::: Records provided

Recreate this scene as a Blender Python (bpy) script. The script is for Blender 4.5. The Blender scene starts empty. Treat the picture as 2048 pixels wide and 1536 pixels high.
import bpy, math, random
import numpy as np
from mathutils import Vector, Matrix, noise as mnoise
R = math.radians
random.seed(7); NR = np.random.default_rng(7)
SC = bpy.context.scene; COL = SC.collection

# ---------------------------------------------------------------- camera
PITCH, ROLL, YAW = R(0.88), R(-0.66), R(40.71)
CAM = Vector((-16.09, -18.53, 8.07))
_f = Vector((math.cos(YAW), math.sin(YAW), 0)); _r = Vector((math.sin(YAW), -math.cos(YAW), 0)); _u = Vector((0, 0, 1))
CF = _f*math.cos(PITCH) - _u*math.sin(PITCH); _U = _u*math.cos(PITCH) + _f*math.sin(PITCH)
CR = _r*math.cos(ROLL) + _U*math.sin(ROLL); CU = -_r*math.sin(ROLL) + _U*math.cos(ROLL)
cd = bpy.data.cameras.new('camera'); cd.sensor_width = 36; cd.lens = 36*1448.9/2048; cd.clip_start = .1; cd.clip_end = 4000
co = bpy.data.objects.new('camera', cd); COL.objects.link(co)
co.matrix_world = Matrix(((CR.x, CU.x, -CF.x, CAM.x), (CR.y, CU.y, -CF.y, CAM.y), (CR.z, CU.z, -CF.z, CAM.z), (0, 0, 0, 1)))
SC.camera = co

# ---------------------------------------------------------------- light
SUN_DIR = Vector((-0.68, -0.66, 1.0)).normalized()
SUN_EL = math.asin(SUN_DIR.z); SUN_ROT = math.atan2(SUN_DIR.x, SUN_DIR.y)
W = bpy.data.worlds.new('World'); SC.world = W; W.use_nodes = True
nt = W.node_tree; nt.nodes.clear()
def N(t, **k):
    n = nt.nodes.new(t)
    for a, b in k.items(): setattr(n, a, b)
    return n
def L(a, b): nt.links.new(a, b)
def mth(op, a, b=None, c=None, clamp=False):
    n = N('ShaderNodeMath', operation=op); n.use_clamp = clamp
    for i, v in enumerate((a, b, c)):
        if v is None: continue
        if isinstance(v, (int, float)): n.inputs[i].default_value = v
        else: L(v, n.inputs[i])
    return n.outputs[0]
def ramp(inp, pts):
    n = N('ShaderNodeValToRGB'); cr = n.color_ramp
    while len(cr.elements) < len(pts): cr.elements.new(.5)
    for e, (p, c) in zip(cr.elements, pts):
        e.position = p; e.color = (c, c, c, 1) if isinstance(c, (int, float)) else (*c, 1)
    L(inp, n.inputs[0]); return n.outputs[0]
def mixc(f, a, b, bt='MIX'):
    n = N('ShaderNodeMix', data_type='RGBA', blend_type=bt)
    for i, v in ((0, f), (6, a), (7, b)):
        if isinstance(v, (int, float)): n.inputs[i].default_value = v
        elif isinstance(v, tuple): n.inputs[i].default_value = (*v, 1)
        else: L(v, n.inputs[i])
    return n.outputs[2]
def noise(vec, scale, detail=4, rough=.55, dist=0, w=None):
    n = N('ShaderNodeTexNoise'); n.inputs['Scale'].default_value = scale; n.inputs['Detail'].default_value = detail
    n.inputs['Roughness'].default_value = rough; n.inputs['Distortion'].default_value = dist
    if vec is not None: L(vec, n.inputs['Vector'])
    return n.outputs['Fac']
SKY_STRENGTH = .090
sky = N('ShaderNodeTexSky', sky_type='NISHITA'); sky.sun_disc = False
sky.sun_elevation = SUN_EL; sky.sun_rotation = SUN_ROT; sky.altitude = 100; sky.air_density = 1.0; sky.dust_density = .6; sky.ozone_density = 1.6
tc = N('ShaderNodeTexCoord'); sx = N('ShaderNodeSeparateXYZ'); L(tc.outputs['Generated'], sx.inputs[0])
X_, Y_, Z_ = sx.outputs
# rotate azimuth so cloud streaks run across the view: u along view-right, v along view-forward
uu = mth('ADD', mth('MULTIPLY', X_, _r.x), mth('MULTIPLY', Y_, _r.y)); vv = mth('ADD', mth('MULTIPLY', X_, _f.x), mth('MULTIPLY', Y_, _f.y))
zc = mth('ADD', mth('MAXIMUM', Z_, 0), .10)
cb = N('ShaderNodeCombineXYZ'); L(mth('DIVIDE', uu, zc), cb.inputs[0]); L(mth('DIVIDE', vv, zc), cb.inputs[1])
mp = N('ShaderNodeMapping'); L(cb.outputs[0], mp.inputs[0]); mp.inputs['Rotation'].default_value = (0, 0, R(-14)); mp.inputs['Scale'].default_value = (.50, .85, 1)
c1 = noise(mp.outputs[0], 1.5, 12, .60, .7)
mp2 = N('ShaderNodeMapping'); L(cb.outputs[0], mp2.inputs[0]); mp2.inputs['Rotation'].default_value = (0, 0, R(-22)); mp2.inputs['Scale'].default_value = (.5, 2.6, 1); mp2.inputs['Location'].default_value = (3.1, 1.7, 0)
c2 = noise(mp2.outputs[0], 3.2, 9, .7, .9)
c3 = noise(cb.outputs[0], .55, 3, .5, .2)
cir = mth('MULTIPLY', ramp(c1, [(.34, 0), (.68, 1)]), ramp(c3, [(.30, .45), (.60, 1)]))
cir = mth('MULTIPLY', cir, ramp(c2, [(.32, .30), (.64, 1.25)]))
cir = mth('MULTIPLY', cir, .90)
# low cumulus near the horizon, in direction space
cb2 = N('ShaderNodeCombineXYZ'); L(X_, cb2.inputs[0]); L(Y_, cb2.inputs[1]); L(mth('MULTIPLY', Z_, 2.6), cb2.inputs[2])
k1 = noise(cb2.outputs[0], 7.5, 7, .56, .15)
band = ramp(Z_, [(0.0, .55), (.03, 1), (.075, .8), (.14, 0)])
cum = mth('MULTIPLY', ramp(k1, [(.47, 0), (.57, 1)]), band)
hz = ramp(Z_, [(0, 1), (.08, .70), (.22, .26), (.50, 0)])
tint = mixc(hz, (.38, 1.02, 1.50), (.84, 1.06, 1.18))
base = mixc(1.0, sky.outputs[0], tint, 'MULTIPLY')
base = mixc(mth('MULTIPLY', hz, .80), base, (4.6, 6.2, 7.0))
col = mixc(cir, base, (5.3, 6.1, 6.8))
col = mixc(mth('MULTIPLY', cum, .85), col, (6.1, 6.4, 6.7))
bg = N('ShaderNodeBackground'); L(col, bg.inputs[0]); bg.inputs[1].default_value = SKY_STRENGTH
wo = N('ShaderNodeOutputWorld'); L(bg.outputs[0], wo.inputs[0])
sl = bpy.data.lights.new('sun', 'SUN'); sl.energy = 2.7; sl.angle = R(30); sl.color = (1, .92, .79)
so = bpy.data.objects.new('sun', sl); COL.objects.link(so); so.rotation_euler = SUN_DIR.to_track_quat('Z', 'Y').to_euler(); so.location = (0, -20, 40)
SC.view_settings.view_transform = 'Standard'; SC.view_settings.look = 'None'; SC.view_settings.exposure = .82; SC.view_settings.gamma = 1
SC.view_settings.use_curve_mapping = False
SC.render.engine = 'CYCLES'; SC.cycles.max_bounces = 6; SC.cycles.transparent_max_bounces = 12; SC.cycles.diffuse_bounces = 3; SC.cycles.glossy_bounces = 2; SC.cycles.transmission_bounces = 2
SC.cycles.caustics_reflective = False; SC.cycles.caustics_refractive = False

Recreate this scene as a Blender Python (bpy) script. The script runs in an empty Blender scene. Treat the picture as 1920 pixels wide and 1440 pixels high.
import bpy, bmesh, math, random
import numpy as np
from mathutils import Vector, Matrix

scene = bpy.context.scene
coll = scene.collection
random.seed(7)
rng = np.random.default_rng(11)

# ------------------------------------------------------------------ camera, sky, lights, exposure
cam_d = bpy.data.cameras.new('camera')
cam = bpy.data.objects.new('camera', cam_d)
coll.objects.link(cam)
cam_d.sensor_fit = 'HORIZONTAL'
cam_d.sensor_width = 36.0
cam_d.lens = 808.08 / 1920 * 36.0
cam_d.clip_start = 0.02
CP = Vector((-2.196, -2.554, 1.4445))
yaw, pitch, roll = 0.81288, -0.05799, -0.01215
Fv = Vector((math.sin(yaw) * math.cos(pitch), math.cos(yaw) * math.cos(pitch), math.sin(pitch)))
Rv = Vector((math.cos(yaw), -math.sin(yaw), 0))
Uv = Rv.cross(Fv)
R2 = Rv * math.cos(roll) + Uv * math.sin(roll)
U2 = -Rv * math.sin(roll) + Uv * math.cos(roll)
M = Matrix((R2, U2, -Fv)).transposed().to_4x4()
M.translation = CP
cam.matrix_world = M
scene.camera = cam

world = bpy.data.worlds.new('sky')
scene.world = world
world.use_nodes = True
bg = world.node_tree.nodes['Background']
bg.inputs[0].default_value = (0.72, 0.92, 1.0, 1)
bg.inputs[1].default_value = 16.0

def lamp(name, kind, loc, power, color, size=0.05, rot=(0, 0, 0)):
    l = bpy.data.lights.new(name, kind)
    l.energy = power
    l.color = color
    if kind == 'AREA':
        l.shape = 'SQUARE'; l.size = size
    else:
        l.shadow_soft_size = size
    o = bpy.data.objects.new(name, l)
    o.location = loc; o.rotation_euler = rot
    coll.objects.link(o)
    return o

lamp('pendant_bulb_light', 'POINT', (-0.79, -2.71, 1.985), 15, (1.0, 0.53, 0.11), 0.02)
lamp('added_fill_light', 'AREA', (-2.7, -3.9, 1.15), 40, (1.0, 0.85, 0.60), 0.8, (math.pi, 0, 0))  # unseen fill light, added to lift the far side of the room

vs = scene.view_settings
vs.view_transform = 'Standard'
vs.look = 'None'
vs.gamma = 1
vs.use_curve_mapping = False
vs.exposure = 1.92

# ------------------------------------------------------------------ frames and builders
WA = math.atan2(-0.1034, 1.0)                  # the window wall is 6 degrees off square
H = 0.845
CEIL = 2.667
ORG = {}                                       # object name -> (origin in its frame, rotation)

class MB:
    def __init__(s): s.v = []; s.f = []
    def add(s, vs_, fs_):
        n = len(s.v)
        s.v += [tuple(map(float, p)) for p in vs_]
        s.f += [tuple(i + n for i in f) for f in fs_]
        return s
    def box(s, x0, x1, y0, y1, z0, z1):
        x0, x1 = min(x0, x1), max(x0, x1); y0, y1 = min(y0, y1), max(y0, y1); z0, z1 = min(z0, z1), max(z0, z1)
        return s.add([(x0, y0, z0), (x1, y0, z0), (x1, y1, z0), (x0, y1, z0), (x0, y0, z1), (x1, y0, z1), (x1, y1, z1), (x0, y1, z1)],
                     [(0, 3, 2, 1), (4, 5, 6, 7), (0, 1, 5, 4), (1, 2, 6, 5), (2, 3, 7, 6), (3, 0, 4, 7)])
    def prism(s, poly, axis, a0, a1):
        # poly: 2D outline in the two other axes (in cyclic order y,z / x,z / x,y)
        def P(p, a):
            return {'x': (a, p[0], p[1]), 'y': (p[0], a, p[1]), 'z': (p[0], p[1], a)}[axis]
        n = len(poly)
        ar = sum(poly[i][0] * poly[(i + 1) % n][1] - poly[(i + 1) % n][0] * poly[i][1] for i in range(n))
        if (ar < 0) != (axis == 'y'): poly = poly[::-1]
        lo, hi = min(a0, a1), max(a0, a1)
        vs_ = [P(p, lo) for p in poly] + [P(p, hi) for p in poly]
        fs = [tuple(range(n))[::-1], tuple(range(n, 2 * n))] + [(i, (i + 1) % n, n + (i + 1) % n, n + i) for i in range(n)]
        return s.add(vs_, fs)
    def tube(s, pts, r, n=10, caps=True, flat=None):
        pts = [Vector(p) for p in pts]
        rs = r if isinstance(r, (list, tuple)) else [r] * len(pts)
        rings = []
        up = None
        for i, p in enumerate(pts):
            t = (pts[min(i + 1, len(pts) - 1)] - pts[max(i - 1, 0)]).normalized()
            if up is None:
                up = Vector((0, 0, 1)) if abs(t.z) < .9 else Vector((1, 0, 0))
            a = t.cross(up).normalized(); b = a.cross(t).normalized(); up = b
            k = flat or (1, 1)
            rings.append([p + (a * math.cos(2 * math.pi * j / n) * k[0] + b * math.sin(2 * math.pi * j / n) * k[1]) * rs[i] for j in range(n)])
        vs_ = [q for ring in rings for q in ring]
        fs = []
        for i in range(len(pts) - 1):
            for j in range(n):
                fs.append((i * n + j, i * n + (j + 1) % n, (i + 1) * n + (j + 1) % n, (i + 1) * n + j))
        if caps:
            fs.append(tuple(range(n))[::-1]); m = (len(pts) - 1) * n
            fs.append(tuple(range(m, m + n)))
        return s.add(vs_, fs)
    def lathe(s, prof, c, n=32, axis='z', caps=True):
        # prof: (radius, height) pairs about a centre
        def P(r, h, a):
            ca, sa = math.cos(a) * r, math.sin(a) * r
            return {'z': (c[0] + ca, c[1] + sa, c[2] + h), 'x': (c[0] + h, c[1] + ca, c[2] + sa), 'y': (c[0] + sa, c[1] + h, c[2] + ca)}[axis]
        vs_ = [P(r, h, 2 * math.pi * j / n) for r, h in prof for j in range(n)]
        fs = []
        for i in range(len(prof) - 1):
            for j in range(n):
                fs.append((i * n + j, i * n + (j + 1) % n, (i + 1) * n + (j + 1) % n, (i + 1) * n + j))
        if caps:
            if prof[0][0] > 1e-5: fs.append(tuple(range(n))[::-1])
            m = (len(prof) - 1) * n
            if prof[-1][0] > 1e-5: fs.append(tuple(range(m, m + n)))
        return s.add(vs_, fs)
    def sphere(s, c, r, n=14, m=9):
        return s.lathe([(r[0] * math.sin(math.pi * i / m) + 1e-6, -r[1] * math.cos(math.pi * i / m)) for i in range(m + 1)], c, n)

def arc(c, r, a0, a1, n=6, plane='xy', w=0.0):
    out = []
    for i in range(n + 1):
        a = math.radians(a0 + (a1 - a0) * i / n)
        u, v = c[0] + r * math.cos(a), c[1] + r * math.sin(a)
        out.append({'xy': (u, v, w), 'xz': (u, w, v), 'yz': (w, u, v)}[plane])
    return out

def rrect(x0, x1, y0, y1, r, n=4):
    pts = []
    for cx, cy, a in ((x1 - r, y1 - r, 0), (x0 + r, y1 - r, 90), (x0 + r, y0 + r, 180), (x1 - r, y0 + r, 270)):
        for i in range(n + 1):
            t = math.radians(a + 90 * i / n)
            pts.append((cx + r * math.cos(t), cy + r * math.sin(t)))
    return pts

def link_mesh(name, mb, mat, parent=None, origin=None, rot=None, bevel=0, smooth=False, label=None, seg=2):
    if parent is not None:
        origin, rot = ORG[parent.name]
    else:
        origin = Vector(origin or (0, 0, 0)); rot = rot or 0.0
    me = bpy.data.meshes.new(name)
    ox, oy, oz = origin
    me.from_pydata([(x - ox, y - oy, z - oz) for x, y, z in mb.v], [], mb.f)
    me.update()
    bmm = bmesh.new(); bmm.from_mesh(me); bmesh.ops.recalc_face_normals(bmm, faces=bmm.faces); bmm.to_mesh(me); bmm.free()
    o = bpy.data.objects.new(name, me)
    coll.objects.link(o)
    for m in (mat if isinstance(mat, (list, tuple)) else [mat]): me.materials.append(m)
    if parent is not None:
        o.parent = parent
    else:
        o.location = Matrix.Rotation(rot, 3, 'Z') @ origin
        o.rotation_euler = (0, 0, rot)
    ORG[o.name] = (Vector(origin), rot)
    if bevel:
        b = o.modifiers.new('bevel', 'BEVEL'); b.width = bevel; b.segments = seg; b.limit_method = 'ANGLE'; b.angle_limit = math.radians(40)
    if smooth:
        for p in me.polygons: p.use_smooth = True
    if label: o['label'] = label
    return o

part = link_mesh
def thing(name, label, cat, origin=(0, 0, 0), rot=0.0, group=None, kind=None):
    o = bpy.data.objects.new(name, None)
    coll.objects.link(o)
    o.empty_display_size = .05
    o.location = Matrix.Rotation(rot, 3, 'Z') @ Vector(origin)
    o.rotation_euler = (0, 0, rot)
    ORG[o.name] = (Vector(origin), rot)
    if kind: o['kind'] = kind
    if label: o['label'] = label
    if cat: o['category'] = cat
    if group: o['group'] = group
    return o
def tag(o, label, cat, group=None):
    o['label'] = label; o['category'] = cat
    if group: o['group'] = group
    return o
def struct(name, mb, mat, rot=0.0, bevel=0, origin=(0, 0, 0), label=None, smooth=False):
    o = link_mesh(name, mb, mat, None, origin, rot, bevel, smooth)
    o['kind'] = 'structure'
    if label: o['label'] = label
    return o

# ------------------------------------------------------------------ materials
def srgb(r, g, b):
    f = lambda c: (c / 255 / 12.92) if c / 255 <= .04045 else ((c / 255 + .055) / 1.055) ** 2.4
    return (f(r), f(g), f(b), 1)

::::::

● Set exercise
Return nothing but the lines running from the line with "1440 pixels high." through the line with "vs.exposure = 1.92", exactly as they appear.

● Complete output
Recreate this scene as a Blender Python (bpy) script. The script runs in an empty Blender scene. Treat the picture as 1920 pixels wide and 1440 pixels high.
import bpy, bmesh, math, random
import numpy as np
from mathutils import Vector, Matrix

scene = bpy.context.scene
coll = scene.collection
random.seed(7)
rng = np.random.default_rng(11)

# ------------------------------------------------------------------ camera, sky, lights, exposure
cam_d = bpy.data.cameras.new('camera')
cam = bpy.data.objects.new('camera', cam_d)
coll.objects.link(cam)
cam_d.sensor_fit = 'HORIZONTAL'
cam_d.sensor_width = 36.0
cam_d.lens = 808.08 / 1920 * 36.0
cam_d.clip_start = 0.02
CP = Vector((-2.196, -2.554, 1.4445))
yaw, pitch, roll = 0.81288, -0.05799, -0.01215
Fv = Vector((math.sin(yaw) * math.cos(pitch), math.cos(yaw) * math.cos(pitch), math.sin(pitch)))
Rv = Vector((math.cos(yaw), -math.sin(yaw), 0))
Uv = Rv.cross(Fv)
R2 = Rv * math.cos(roll) + Uv * math.sin(roll)
U2 = -Rv * math.sin(roll) + Uv * math.cos(roll)
M = Matrix((R2, U2, -Fv)).transposed().to_4x4()
M.translation = CP
cam.matrix_world = M
scene.camera = cam

world = bpy.data.worlds.new('sky')
scene.world = world
world.use_nodes = True
bg = world.node_tree.nodes['Background']
bg.inputs[0].default_value = (0.72, 0.92, 1.0, 1)
bg.inputs[1].default_value = 16.0

def lamp(name, kind, loc, power, color, size=0.05, rot=(0, 0, 0)):
    l = bpy.data.lights.new(name, kind)
    l.energy = power
    l.color = color
    if kind == 'AREA':
        l.shape = 'SQUARE'; l.size = size
    else:
        l.shadow_soft_size = size
    o = bpy.data.objects.new(name, l)
    o.location = loc; o.rotation_euler = rot
    coll.objects.link(o)
    return o

lamp('pendant_bulb_light', 'POINT', (-0.79, -2.71, 1.985), 15, (1.0, 0.53, 0.11), 0.02)
lamp('added_fill_light', 'AREA', (-2.7, -3.9, 1.15), 40, (1.0, 0.85, 0.60), 0.8, (math.pi, 0, 0))  # unseen fill light, added to lift the far side of the room

vs = scene.view_settings
vs.view_transform = 'Standard'
vs.look = 'None'
vs.gamma = 1
vs.use_curve_mapping = False
vs.exposure = 1.92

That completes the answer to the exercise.